El Dorado
Ricardo Senabre
El embrión de esta novela del escritor Robert Juan-Cantavella (Almassora, 1976) se encuentra en su libro de relatos Proust Fiction (2005), donde aparecía por vez primera el personaje del periodista Trebor Escargot, especie de contrafigura descoyuntada y esperpéntica del propio autor y ahora protagonista y narrador de la distorsionada sátira que es El Dorado. No abunda entre nosotros el humor satírico, pero esta novela es un buen ejemplo de tan infrecuente modalidad. El autor, que acredita sobrado ingenio, parece situarse, más que en la tradición española, en una dilatada línea narrativa anglosajona que, arrancando de Sterne -cuyo Tristram Shandy es inevitable recordar en algunos pasajes y en las consideraciones que a veces brotan acerca del propio texto-, llega hasta David Lodge o Tom Sharpe. En pos de materiales para un reportaje -o “aportaje”, nuevo concepto cuyo significado dilucida su inventor (págs. 187-191), Escargot pasa unos días en el centro de vacaciones Marina dOr, para desplazarse luego, en compañía de su amigo Brona, que acaba de salir de la cárcel, hasta Valencia, donde ambos asisten a los preparativos y el desarrollo del Encuentro Mundial de las Familias celebrado allí en julio de 2006 con asistencia del Papa. Estos dos motivos sin relación alguna -las vacaciones programadas y la celebración de Valencia- son los ejes de un alud de observaciones humorísticas (“apreciaciones cínico-festivas”, según su creador [p. 237]), agudas parodias críticas, situaciones grotescas e incesantes caricaturas, tanto de personajes de ficción como de individuos reales -así, ciertos políticos abiertamente mencionados y vapuleados- o de identidad apenas encubierta, como en el caso del arzobispo Bronco Vareta. A menudo, la visión de los hechos aparece deformada por la mente del narrador, que consume sin cesar estimulantes y pastillas de todo tipo, de modo que las fronteras entre los hechos contemplados y los delirios se debilitan, e incluso, en alguna ocasión, afectan al propio lenguaje y hasta se materializan en la escritura: “Las plabaras torpieazn uans con otars en mi metne” (p. 341).
No cabe dudar del extraordinario ingenio que acreditan los recursos puestos en juego por Juan-Cantavella. El enloquecedor viaje a Valencia, los coloquios entre Escargot y el encargado de relaciones públicas de Marina dOr, los diálogos con Brona, el jocoso análisis de los libros de Malinowski o de las tertulias deportivas radiofónicas, la inscripción en el voluntariado del congreso, los continuos dardos contra la comercialización de las creencias, la robotización de las conductas y el falseamiento de los valores, tocan en algunos momentos las cimas de la literatura satírica. Todo ello, sin embargo, sería mucho más eficaz si a este relato torrencial se le hubieran podado excursos y divagaciones no siempre pertinentes, y hasta pasajes enteros, como el referido a la hecatombe de los reyes, prolijos e innecesarios, que dan al conjunto una apariencia desflecada y un tanto caótica, cuando la novela debe contener una estructura, una ordenación de elementos, aunque sea para expresar el caos.

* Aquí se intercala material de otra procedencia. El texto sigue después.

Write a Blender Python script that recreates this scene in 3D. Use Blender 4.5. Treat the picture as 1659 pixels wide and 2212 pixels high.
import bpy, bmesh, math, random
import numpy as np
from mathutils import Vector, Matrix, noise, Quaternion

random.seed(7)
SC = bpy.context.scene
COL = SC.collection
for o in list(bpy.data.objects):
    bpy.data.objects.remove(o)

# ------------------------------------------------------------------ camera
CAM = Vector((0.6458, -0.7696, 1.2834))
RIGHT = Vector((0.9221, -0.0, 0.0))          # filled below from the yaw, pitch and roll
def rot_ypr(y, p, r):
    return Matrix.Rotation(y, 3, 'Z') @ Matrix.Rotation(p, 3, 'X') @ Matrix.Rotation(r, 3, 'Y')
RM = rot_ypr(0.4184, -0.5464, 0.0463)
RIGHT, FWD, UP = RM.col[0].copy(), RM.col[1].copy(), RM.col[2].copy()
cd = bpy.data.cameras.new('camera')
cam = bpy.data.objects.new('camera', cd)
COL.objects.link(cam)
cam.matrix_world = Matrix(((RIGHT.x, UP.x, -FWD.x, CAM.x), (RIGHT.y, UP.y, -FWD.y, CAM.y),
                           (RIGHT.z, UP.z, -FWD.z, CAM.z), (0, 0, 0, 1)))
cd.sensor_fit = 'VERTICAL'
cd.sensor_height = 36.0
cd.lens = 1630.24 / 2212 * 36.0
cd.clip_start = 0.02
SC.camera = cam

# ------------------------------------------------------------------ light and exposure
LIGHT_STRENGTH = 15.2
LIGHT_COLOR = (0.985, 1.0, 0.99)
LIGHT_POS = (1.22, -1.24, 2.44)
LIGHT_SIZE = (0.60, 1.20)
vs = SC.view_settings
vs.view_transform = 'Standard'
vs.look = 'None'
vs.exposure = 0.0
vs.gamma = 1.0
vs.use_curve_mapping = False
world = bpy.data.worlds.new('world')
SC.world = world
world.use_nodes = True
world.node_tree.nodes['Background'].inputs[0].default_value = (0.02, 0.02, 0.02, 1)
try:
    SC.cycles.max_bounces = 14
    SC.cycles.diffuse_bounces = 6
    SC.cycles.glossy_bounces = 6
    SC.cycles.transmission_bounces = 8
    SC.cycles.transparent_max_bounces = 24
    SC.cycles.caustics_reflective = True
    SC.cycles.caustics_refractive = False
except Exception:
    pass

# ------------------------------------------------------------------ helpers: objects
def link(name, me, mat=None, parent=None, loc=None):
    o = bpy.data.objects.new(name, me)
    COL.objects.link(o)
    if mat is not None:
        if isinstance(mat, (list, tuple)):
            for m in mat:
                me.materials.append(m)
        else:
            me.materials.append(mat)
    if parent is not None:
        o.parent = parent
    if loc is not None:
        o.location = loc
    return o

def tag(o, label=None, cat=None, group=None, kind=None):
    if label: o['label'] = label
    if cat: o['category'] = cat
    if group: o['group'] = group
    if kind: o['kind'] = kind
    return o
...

La desmesura de la obra daña la originalidad y la poderosa capacidad humorística del autor, patente incluso en la acuñación de oportunos neologismos (“presidiear”, los colectivos “el opinariado público” o “el peregrinado”). Y también hay ciertos defectos reiterados de escritura. Frente al uso de fórmulas como “la cuestión es que”, aquí sólo aparece la reprobable “el tema es que”, más de treinta veces, y el nefasto “tema” surge también en otros usos: “que la máquina esté puesta a punto en temas de presión del agua y temperatura” (p. 97), “un vulgar referéndum finiquitó el tema monárquico en el país”, etc. Es disparatado escribir “me tiro al suelo con los brazos en jarra alrededor de la cabeza” (p. 39) o “con los brazos en jarra sobre la cabeza” (p. 270), ya que, por razones obvias, para estar “en jarra” los brazos deben situarse en la cintura. De mismo jaez son deslices como “Ziang ya está bajo el quicio de la puerta” (p. 87) o la confusión entre “escalón” y “escalafón” (p. 39). Y los editores tendrían que haber cuidado más un texto que lo merecía, para evitar la bochornosa ortografía de silvar (p. 151), envestir (p. 161), alagada (p.259) o me hecho al suelo (p. 270).